━━━━━ EXTRACTED RECORDS

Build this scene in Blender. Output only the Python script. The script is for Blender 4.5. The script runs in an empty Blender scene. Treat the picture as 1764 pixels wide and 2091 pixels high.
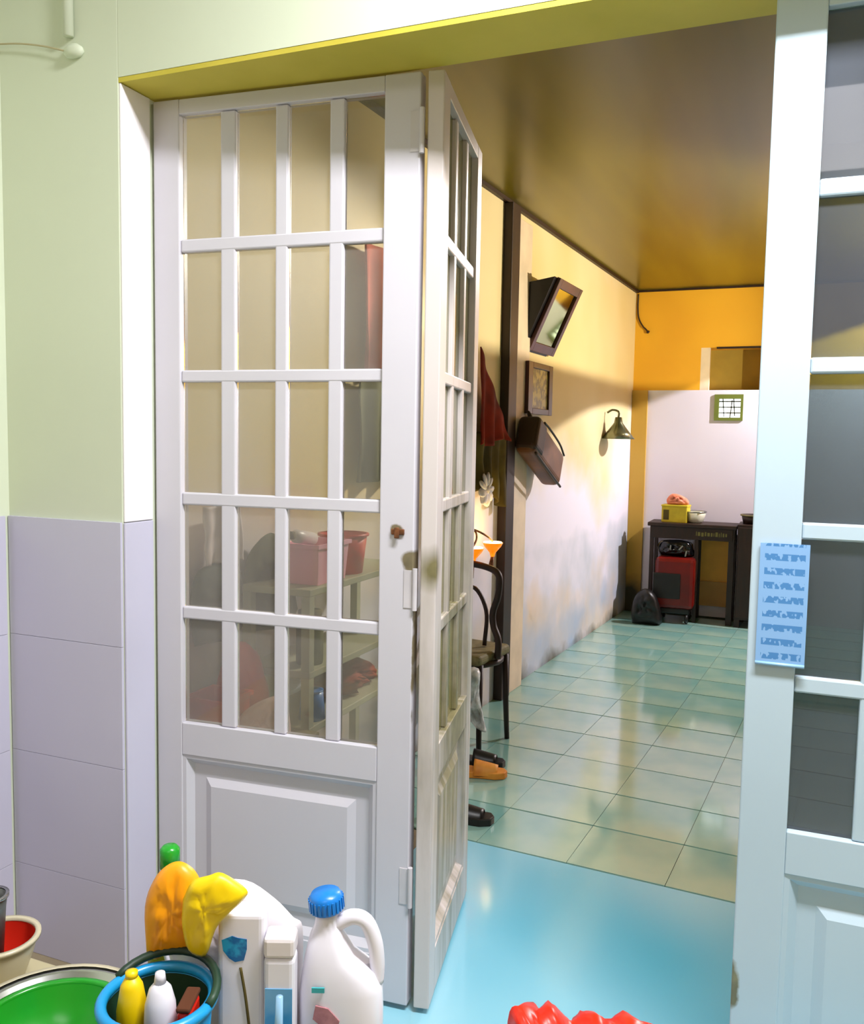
import bpy, bmesh, math, random
from mathutils import Vector, Matrix, noise
random.seed(7)
R = math.radians
sc = bpy.context.scene
COL = sc.collection

# ------------------------------------------------------------------ camera
YAW, PITCH, ROLL = R(22.3), R(4.6), R(1.0)
fw = Vector((-math.sin(YAW)*math.cos(PITCH), math.cos(YAW)*math.cos(PITCH), -math.sin(PITCH)))
r0 = Vector((math.cos(YAW), math.sin(YAW), 0)); u0 = r0.cross(fw)
rt = r0*math.cos(ROLL) + u0*math.sin(ROLL); up = -r0*math.sin(ROLL) + u0*math.cos(ROLL)
cam = bpy.data.cameras.new('camera'); co = bpy.data.objects.new('camera', cam); COL.objects.link(co)
co.matrix_world = Matrix(((rt.x, up.x, -fw.x, 0), (rt.y, up.y, -fw.y, 0), (rt.z, up.z, -fw.z, 1.40), (0, 0, 0, 1)))
cam.sensor_fit = 'HORIZONTAL'; cam.sensor_width = 36; cam.lens = 36*1800/1764
cam.clip_start = 0.02
sc.camera = co
# ------------------------------------------------------------------ world and light
w = bpy.data.worlds.new('world'); sc.world = w; w.use_nodes = True
w.node_tree.nodes['Background'].inputs[0].default_value = (0.75, 0.85, 1, 1)
w.node_tree.nodes['Background'].inputs[1].default_value = 1.0
sc.view_settings.view_transform = 'Standard'; sc.view_settings.look = 'None'
sc.view_settings.exposure = 0.0; sc.view_settings.gamma = 1.0

def lamp(name, typ, loc, power, color, rot=(0, 0, 0), **k):
    l = bpy.data.lights.new(name, typ); l.energy = power; l.color = color
    for a, b in k.items(): setattr(l, a, b)
    o = bpy.data.objects.new(name, l); COL.objects.link(o); o.location = loc; o.rotation_euler = rot
    return o
# kitchen: fluorescent tube under the ceiling; back room, added for the wall shadow: unseen white cone spot and warm bowl uplighter
lamp('kitchen_tube', 'AREA', (0.25, 1.15, 2.93), 108, (0.97, 0.965, 1.0), (0, 0, 0), shape='RECTANGLE', size=1.2, size_y=0.2)
lamp('kitchen_fill_light', 'AREA', (-0.2, -1.0, 2.9), 13, (1.0, 0.93, 0.95), (R(25), 0, 0), shape='RECTANGLE', size=1.2, size_y=0.6)  # added fill with no fixture, brightens the table things
def aim(a, b): return (Vector(b)-Vector(a)).to_track_quat('-Z', 'Y').to_euler()
lamp('near_fill_spot', 'SPOT', (-0.25, 4.4, 2.5), 270, (1.0, 0.93, 0.90), aim((-0.25, 4.4, 2.5), (-1.55, 2.35, 1.3)), spot_size=R(52), spot_blend=0.5, shadow_soft_size=0.08)  # added spot with no fixture, brightens what shows behind the left leaf's glass
lamp('added_wall_spot', 'SPOT', (1.30, 5.2, 1.88), 300, (1.0, 0.90, 0.70), aim((1.30, 5.2, 1.88), (-1.4, 5.7, 2.2)), spot_size=R(100), spot_blend=0.4, shadow_soft_size=0.003)  # added spot in the bowl, strengthens the light above the wall wedge
lamp('back_cone_spot', 'SPOT', (0.95, 6.95, 2.64), 400, (0.97, 0.93, 1.0), (0, 0, 0), spot_size=R(136), spot_blend=0.025, shadow_soft_size=0.03)  # unseen spot, added so its cone edge bounds the wedge from below
lamp('uplighter', 'POINT', (1.30, 5.2, 1.88), 60, (1.0, 0.82, 0.46), (0, 0, 0), shadow_soft_size=0.004)  # added unseen warm point, cut off below by the bowl rim

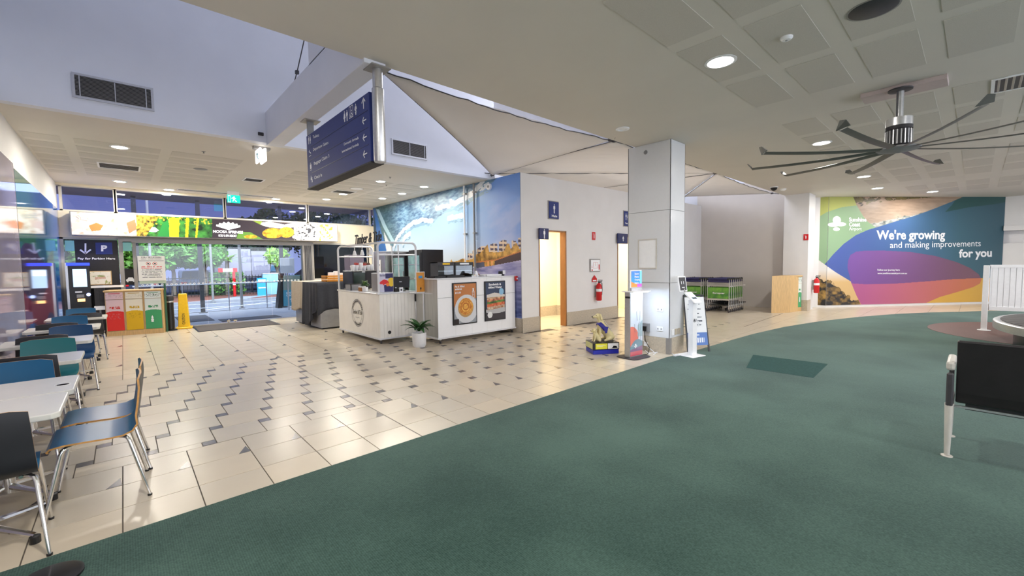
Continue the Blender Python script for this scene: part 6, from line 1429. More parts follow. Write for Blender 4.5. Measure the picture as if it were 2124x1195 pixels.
# charging kiosk
t = thing('charging_kiosk', 'slim white phone charging kiosk with lit top sign', 'kiosk', (6.10, 3.74, 0), math.radians(-6))
b = MB(); N = 32; b.prism([(x * (.235) / (abs(math.cos(a)) ** 6 + abs(math.sin(a)) ** 6) ** (1 / 6) * 1.0, y * .20 / (abs(math.cos(a)) ** 6 + abs(math.sin(a)) ** 6) ** (1 / 6), 0) for a in [2 * PI * k / N for k in range(N)] for x, y in [(math.cos(a), math.sin(a))]], (0, 0, .012)); b.build('base_plate', M['darkgrey'], t, bevel=.003)
MB().box((-.16, -.05, .012), (.17, .055, 1.07)).build('cabinet', M['alu'], t, bevel=.003)
kp = Print(WM[t] @ Vector((-.150, -.053, .03)), WM[t].to_3x3() @ Vector((.31, 0, 0)), (0, 0, 1.02), 90, 200); u, v = kp.u / kp.lu, kp.v / kp.lv
kp.c = lerp(S(214, 220, 232), S(226, 232, 244), v); kp.c[((u - .1) / .55) ** 2 + ((v - .30) / .17) ** 2 < 1] = S(236, 132, 116); kp.c[(v < .26 - .10 * (u - .6) ** 2 * 3)] = S(130, 158, 172); kp.c[(v < .10 + .05 * u)] = S(150, 120, 150); kp.c[(v < .07)] = S(214, 96, 110)
kp.c[(v > .3) & (u > .6) & (v < .36 + .2 * u)] = S(176, 198, 206); kp.build('front_print', M['print_gloss'], t)
b = MB()
for pts in ([(0, .82), (.03, .86), (.12, .86)], [(.02, .60), (.0, .75), (.05, .78), (.09, .75), (.08, .60)], [(.05, .45), (.05, .55), (.09, .58)], [(-.05, .55), (-.04, .42), (.10, .44), (.12, .55)], [(.06, .40), (.04, .30), (.10, .28), (.12, .42)]): b.tube([(x, -.058, z) for x, z in pts], .0022, 4)
b.build('charging_cables', M['grey'], t)
symbol(BLOSSOM, WM[t] @ Vector((-.06, -.054, .15)), WM[t].to_3x3() @ Vector((.08, 0, 0)), (0, 0, .08), SW, t, 'logo')
MB().box((-.165, -.052, .97), (-.155, .04, 1.0)).build('lock', M['black'], t)
MB().box((-.20, -.14, 1.07), (.26, .09, 1.085)).build('shelf', M['white'], t, bevel=.002); MB().box((-.12, -.13, 1.062), (.22, -.10, 1.07)).build('light_strip', mat('led_strip', (.85, .93, 1), .3, emit=7.0, emit_color=(.80, .90, 1)), t)
b = MB(); b.box((-.10, -.035, 1.085), (.17, -.005, 1.13)); b.build('sign_foot', M['alu'], t)
sb = MB().box((-.12, -.03, 1.13), (.18, -.008, 1.42)).build('sign_frame', M['white'], t, bevel=.012)
sp2 = Print(WM[t] @ Vector((-.105, -.0335, 1.145)), WM[t].to_3x3() @ Vector((.27, 0, 0)), (0, 0, .26), 50, 50); u, v = sp2.u / sp2.lu, sp2.v / sp2.lv; sp2.c = lerp(S(40, 160, 220), S(60, 120, 210), v); sp2.c[(v < .34 - .3 * u)] = S(240, 140, 60); sp2.c[(u > .8)] = S(120, 200, 235); sp2.c[(v < .2) & (u > .55)] = S(190, 90, 190); sp2.build('lit_face', M['lightbox'], sb)
Wt = WM[t]
for i, s in enumerate(('Secure', 'Phone', 'Charging', 'Station')): text(s, Wt @ Vector((-.03, -.036, 1.345 - i * .05)), Wt @ Vector((.08 + .02 * (i == 2), -.036, 1.345 - i * .05)), Wt @ Vector((-.03, -.036, 1.380 - i * .05)), SW, sb, bold=.03)
area('kiosk_led', (Wt @ Vector((.05, -.11, 1.055))), .30, 5.5, (.62, .78, 1.0), 'RECTANGLE', size_y=.04, direction=(.25, .35, -1))
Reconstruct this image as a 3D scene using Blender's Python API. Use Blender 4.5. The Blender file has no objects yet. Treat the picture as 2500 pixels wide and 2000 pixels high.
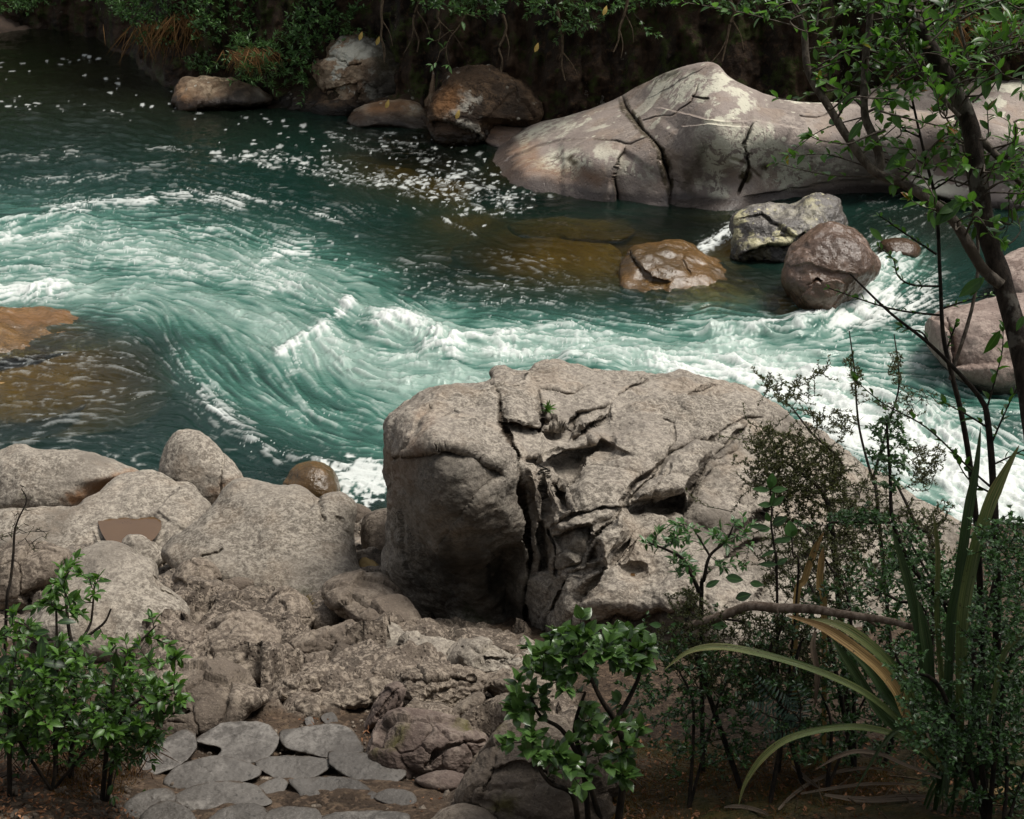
import bpy, bmesh, math, random
import numpy as np
from mathutils import Vector

random.seed(11)
rng = np.random.default_rng(11)
scene = bpy.context.scene
COL = scene.collection

# ------------------------------------------------------------------ camera
EYE = np.array([0.0, 0.0, 6.0])
PITCH = math.radians(22.0)
HFOV = math.radians(38.0)
VW, VH = 2156.0, 1725.0                      # measuring grid of the photograph
FPX = VW / 2 / math.tan(HFOV / 2)
FW = np.array([0.0, math.cos(PITCH), -math.sin(PITCH)])
UP = np.array([0.0, math.sin(PITCH), math.cos(PITCH)])
RT = np.array([1.0, 0.0, 0.0])

def ray(u, v):
    u = np.asarray(u, float); v = np.asarray(v, float)
    x = (u - VW / 2) / FPX; y = -(v - VH / 2) / FPX
    return FW + x[..., None] * RT + y[..., None] * UP

def at_d(u, v, d):
    return EYE + ray(u, v) * np.asarray(d, float)[..., None]

def at_z(u, v, z):
    r = ray(u, v)
    d = (np.asarray(z, float) - EYE[2]) / r[..., 2]
    return EYE + r * d[..., None]

def depth_z(u, v, z):
    return (z - EYE[2]) / ray(u, v)[..., 2]

def project(P):
    q = np.asarray(P, float) - EYE
    d = q @ FW
    return q @ RT / d * FPX + VW / 2, VH / 2 - q @ UP / d * FPX, d

cam_d = bpy.data.cameras.new('camera')
cam = bpy.data.objects.new('camera', cam_d); COL.objects.link(cam)
cam.location = EYE; cam.rotation_euler = (math.pi / 2 - PITCH, 0, 0)
cam_d.sensor_fit = 'HORIZONTAL'; cam_d.angle = HFOV
cam_d.clip_start = 0.05; cam_d.clip_end = 2000
scene.camera = cam

# ------------------------------------------------------------------ noise
def _hash(ix, iy, iz, seed):
    h = (ix.astype(np.uint32) * np.uint32(374761393) + iy.astype(np.uint32) * np.uint32(668265263)
         + iz.astype(np.uint32) * np.uint32(2147483647) + np.uint32(seed * 1013904223 & 0xffffffff))
    h = (h ^ (h >> np.uint32(13))) * np.uint32(1274126177)
    h = (h ^ (h >> np.uint32(16))) * np.uint32(2246822519)
    return h ^ (h >> np.uint32(15))

_a = rng.normal(size=(256, 3)); GRAD = _a / np.linalg.norm(_a, axis=1)[:, None]

def pnoise(P, seed=0):
    P = np.asarray(P, float)
    i = np.floor(P).astype(np.int64); f = P - i
    w = f * f * f * (f * (f * 6 - 15) + 10)
    out = np.zeros(len(P))
    with np.errstate(over='ignore'):
        for dx in (0, 1):
            wx = w[:, 0] if dx else 1 - w[:, 0]
            for dy in (0, 1):
                wy = w[:, 1] if dy else 1 - w[:, 1]
                for dz in (0, 1):
                    wz = w[:, 2] if dz else 1 - w[:, 2]
                    g = GRAD[_hash(i[:, 0] + dx, i[:, 1] + dy, i[:, 2] + dz, seed) & 255]
                    dot = g[:, 0] * (f[:, 0] - dx) + g[:, 1] * (f[:, 1] - dy) + g[:, 2] * (f[:, 2] - dz)
                    out += wx * wy * wz * dot
    return out * 1.5

def fbm(P, octv=4, gain=0.5, seed=0, ridged=False):
    P = np.asarray(P, float); out = np.zeros(len(P)); a = 1.0; s = 1.0
    for k in range(octv):
        n = pnoise(P * s + 17.3 * k, seed + k)
        if ridged: n = 0.5 - np.abs(n) * 1.6
        out += a * n; a *= gain; s *= 2.03
    return out

def smooth(a, b, x):
    t = np.clip((x - a) / (b - a + 1e-12), 0, 1)
    return t * t * (3 - 2 * t)

def seg_dist(P, poly, closed=False):
    """distance of 2-D points to a polyline, and the signed side (+ = right of travel in the picture)"""
    Q = np.asarray(poly, float)
    if closed: Q = np.vstack([Q, Q[:1]])
    best = np.full(len(P), 1e18); side = np.zeros(len(P)); par = np.zeros(len(P)); run = 0.0
    tot = np.sum(np.linalg.norm(np.diff(Q, axis=0), axis=1)) + 1e-9
    for a, b in zip(Q[:-1], Q[1:]):
        e = b - a; L2 = e @ e + 1e-12
        w = P - a
        t = np.clip((w @ e) / L2, 0, 1)
        d = w - t[:, None] * e
        d2 = np.einsum('ij,ij->i', d, d)
        m = d2 < best
        best[m] = d2[m]
        side[m] = np.sign(e[0] * w[m, 1] - e[1] * w[m, 0])
        par[m] = (run + t[m] * math.sqrt(L2)) / tot
        run += math.sqrt(L2)
    return np.sqrt(best), side, par

def inside(P, poly):
    Q = np.asarray(poly, float); c = np.zeros(len(P), bool)
    j = len(Q) - 1
    for i in range(len(Q)):
        xi, yi = Q[i]; xj, yj = Q[j]
        m = ((yi > P[:, 1]) != (yj > P[:, 1])) & (P[:, 0] < (xj - xi) * (P[:, 1] - yi) / (yj - yi + 1e-12) + xi)
        c ^= m; j = i
    return c

def catmull(poly, closed=True, n=8):
    Q = np.asarray(poly, float); N = len(Q); out = []
    rngk = range(N) if closed else range(N - 1)
    for i in rngk:
        if closed: p0, p1, p2, p3 = Q[i - 1], Q[i], Q[(i + 1) % N], Q[(i + 2) % N]
        else: p0, p1, p2, p3 = Q[max(i - 1, 0)], Q[i], Q[i + 1], Q[min(i + 2, N - 1)]
        for k in range(n):
            t = k / n
            out.append(0.5 * ((2 * p1) + (-p0 + p2) * t + (2 * p0 - 5 * p1 + 4 * p2 - p3) * t * t + (-p0 + 3 * p1 - 3 * p2 + p3) * t ** 3))
    if not closed: out.append(Q[-1])
    return np.array(out)

# ------------------------------------------------------------------ mesh building
def mesh_obj(name, V, faces, mat=None, attrs=None, parent=None, origin=None, smooth_shade=True, mats=None, mat_idx=None):
    """faces: list of int arrays (N,3) or (N,4)"""
    V = np.asarray(V, float)
    if origin is None: origin = np.zeros(3)
    me = bpy.data.meshes.new(name)
    faces = [np.asarray(f, np.int32) for f in faces if len(f)]
    nl = sum(f.size for f in faces); nf = sum(len(f) for f in faces)
    me.vertices.add(len(V)); me.vertices.foreach_set('co', (V - origin).astype(np.float32).ravel())
    me.loops.add(nl); me.polygons.add(nf)
    me.loops.foreach_set('vertex_index', np.concatenate([f.ravel() for f in faces]))
    sizes = np.concatenate([np.full(len(f), f.shape[1], np.int32) for f in faces])
    me.polygons.foreach_set('loop_start', np.concatenate([[0], np.cumsum(sizes)[:-1]]).astype(np.int32))
    if smooth_shade: me.polygons.foreach_set('use_smooth', np.ones(nf, bool))
    if mat is not None: me.materials.append(mat)
    if mats:
        for m in mats: me.materials.append(m)
        me.polygons.foreach_set('material_index', np.asarray(mat_idx, np.int32))
    for k, a in (attrs or {}).items():
        at = me.attributes.new(k, 'FLOAT', 'POINT')
        at.data.foreach_set('value', np.asarray(a, np.float32))
    me.update(calc_edges=True); me.validate()
    o = bpy.data.objects.new(name, me); COL.objects.link(o)
    o.location = origin
    if parent is not None:
        o.parent = parent; o.location = np.asarray(origin) - np.asarray(parent.location)
    return o

def tag(o, label=None, cat=None, group=None, kind=None):
    if label: o['label'] = label
    if cat: o['category'] = cat
    if group: o['group'] = group
    if kind: o['kind'] = kind
    return o

def empty(name, loc, label, cat, group=None):
    o = bpy.data.objects.new(name, None); COL.objects.link(o)
    o.empty_display_size = 0.1; o.location = loc
    return tag(o, label, cat, group)

def vnormals(V, tris):
    n = np.zeros_like(V)
    a, b, c = V[tris[:, 0]], V[tris[:, 1]], V[tris[:, 2]]
    fn = np.cross(b - a, c - a)
    for k in range(3):
        for d in range(3): n[:, d] += np.bincount(tris[:, k], fn[:, d], len(V))
    return n / (np.linalg.norm(n, axis=1)[:, None] + 1e-12)

_ico = {}
def ico(level):
    if level not in _ico:
        bm = bmesh.new(); bmesh.ops.create_icosphere(bm, subdivisions=level, radius=1)
        V = np.array([v.co[:] for v in bm.verts]); F = np.array([[v.index for v in f.verts] for f in bm.faces], np.int32)
        bm.free(); _ico[level] = (V, F)
    return _ico[level]

def Z5(p): p = np.asarray(p, float); return np.stack([p[:, 0] * .4, 862.4 + p[:, 1] * .4], 1)
def Z4(p): p = np.asarray(p, float); return np.stack([776.2 + p[:, 0] * .48, 733 + p[:, 1] * .48], 1)
def Z6(p): p = np.asarray(p, float); return np.stack([172.5 + p[:, 0] * .48, 1207.4 + p[:, 1] * .48], 1)
def Z2(p): p = np.asarray(p, float); return np.stack([992 + p[:, 0] * .54, p[:, 1] * .54], 1)
def Z7(p): p = np.asarray(p, float); return np.stack([1034.9 + p[:, 0] * .52, 1207.4 + p[:, 1] * .52], 1)
def Z8(p): p = np.asarray(p, float); return np.stack([1466 + p[:, 0] * .35, 690 + p[:, 1] * .35], 1)
def ZA(p): p = np.asarray(p, float); return np.stack([1552.3 + p[:, 0] * .3, p[:, 1] * .3], 1)       # [1800,0,2500,600]
def ZB(p): p = np.asarray(p, float); return np.stack([1638.6 + p[:, 0] * .275, 431.2 + p[:, 1] * .275], 1)  # [1900,500,..]
def ZC(p): p = np.asarray(p, float); return np.stack([p[:, 0] * .35, 1121.1 + p[:, 1] * .35], 1)       # [0,1300,600,2000]
def ZD(p): p = np.asarray(p, float); return np.stack([1293.6 + p[:, 0] * .3, 948.6 + p[:, 1] * .3], 1) # [1500,1100..]
def ZE(p): p = np.asarray(p, float); return np.stack([1724.8 + p[:, 0] * .325, 905.5 + p[:, 1] * .325], 1) # [2000,1050..]
def ZF(p): p = np.asarray(p, float); return np.stack([p[:, 0] * .28, p[:, 1] * .28], 1)                # [0,0,700,350]
def ZG(p): p = np.asarray(p, float); return np.stack([603.7 + p[:, 0] * .32, p[:, 1] * .32], 1)         # [700,0,1500,400]
def ID(p): return np.asarray(p, float)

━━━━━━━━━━

*OBJECTIVE*:
Beginning with the first line of the records above, extract each line exactly through the line that holds "COL = sc.collection", both ends included. Omit pictures.

*TASK SOLUTION*:
Build this scene in Blender. Output only the Python script. The script is for Blender 4.5. The script runs in an empty Blender scene. Treat the picture as 1764 pixels wide and 2091 pixels high.
import bpy, bmesh, math, random
from mathutils import Vector, Matrix, noise
random.seed(7)
R = math.radians
sc = bpy.context.scene
COL = sc.collection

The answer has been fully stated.